The survey we conducted shown similar result that there a numbers of people who are interested in unisex clothing. Younger generation are more interested in unisex clothing lines than the older generation. This is likely due to the influence of Social media, Trends, Tiktok, Influencer, etc. and their more progressive social views and beliefs.


The data we gathered for our analysis to answer our question of ‘Will Stores of the Future Remove Gendered Labeling?’ was through the latest trend research, news, social media, brands, political involvement and the survey we conducted to see the direction fashion is moving toward and consumer behavior. We concluded that there are markets for unisex clothing that did not need gendered labeling. Out of the surveyed men and women, surveys ages 13 to 25, are more interest in unisex clothing line than the older generation. Females surveyers were more interested in unisex apparel than men. This may be due to their more progressive social views and beliefs.
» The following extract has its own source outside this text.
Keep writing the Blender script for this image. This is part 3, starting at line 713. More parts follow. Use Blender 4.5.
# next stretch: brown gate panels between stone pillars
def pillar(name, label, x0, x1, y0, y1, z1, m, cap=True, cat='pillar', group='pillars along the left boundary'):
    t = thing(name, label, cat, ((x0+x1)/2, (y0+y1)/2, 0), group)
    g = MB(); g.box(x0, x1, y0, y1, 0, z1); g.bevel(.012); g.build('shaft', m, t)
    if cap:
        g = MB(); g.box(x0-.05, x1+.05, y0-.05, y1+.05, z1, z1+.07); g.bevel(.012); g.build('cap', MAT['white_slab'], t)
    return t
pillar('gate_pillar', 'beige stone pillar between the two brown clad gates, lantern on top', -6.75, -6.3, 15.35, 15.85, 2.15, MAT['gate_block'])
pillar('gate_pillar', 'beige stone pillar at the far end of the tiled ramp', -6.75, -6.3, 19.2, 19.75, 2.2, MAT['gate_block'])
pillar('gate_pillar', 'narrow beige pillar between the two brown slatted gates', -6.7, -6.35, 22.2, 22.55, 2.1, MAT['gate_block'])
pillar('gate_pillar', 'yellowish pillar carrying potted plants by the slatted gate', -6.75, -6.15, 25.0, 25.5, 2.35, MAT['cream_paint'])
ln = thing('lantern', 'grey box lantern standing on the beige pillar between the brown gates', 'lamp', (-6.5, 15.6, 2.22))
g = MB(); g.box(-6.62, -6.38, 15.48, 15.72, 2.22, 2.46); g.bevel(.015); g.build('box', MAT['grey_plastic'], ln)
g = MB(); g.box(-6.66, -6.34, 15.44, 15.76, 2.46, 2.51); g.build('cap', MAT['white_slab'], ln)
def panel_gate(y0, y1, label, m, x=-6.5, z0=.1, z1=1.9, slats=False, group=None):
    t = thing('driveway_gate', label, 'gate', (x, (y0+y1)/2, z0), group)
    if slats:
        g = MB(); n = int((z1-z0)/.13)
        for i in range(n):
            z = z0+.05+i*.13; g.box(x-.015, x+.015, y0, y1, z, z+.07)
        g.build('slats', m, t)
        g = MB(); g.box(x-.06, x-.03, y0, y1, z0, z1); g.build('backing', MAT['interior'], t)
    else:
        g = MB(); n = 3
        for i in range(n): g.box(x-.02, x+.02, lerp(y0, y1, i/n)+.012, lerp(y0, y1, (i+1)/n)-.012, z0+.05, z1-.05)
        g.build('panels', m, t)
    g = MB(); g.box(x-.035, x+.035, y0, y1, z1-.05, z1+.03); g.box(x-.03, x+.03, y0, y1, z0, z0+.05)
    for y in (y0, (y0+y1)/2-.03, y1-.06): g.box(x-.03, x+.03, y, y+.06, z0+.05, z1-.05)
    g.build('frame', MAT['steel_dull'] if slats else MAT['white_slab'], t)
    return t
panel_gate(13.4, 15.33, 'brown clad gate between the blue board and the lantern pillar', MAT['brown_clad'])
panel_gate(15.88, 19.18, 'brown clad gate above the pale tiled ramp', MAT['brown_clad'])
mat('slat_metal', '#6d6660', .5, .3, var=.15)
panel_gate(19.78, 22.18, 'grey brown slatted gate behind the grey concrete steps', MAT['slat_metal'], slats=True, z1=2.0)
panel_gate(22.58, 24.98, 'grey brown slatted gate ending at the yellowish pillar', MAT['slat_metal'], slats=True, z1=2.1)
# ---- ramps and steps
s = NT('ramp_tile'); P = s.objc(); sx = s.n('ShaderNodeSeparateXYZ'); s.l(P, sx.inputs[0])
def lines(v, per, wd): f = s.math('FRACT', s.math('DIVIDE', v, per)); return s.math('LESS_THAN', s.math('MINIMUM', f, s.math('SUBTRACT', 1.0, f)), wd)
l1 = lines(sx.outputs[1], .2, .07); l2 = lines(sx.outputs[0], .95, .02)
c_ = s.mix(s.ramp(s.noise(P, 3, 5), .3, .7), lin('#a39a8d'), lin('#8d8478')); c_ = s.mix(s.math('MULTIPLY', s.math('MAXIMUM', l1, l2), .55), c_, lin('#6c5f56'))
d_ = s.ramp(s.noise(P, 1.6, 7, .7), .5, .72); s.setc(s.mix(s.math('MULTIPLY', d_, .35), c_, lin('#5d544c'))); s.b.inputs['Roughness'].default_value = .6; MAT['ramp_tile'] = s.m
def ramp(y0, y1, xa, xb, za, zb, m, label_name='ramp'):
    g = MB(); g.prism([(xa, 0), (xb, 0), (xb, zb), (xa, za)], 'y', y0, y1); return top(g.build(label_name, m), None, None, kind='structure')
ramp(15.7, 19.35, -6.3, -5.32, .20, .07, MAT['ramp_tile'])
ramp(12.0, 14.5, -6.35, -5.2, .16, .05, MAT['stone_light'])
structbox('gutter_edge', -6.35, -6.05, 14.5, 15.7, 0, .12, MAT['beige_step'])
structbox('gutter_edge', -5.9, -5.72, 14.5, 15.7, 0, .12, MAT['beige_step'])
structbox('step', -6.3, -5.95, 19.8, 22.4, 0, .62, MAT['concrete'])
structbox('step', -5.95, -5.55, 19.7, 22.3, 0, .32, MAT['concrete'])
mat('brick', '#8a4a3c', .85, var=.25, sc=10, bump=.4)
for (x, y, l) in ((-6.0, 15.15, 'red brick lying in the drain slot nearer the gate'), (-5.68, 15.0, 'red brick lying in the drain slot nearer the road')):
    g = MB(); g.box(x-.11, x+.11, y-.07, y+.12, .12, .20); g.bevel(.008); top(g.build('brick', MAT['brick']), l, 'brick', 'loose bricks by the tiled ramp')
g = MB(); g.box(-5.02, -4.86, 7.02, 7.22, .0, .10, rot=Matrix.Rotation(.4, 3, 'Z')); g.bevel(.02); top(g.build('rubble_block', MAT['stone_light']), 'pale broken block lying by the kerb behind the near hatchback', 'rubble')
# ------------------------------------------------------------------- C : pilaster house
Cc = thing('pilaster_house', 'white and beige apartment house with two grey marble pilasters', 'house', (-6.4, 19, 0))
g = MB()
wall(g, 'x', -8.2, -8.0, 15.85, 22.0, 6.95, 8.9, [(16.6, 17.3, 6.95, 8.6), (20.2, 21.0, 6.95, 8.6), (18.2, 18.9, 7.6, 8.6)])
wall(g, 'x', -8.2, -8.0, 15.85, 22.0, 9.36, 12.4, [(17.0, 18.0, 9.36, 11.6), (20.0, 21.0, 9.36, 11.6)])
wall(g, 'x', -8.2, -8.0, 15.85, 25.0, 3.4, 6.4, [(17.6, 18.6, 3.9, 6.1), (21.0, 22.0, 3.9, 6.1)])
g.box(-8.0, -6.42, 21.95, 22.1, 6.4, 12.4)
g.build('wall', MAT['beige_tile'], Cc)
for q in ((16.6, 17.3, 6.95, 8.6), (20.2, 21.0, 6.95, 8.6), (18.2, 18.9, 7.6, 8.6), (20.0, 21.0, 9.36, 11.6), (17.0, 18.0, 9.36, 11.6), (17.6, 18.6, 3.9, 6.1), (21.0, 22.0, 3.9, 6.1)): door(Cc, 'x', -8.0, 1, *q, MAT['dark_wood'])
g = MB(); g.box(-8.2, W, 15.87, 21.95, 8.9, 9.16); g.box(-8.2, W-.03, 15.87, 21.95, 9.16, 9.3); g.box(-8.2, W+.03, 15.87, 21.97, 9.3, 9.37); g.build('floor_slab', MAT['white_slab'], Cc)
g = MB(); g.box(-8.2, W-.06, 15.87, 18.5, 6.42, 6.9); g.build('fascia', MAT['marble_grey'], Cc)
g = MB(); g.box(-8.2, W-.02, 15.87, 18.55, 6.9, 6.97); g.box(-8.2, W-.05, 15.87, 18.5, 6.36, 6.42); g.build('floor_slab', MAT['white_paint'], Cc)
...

Lower income consumers also prefer unisex clothing. Genderless clothing is not only a label, but a statement people are pushing for. Most unisex apparel would have silhoutettes that portray to be more masculine than feminine. As companies continue to progress their marketing and social awareness, we are seeing a change in how unisex apparel looks, and there are more feminine silhoutetted pieces now. The fashion industry is now changing dramatically as we even see political change being involved with the shift. Bills and laws are now being proposed and executed to enforce gender-neutral departments for stores. We are now seeing not only small boutiques, but large retail chains and high-end designers implement genderless apparel and promoting the civil issue at hand. Our collected data and research did prove that stores are now removing labels and many more may in the future.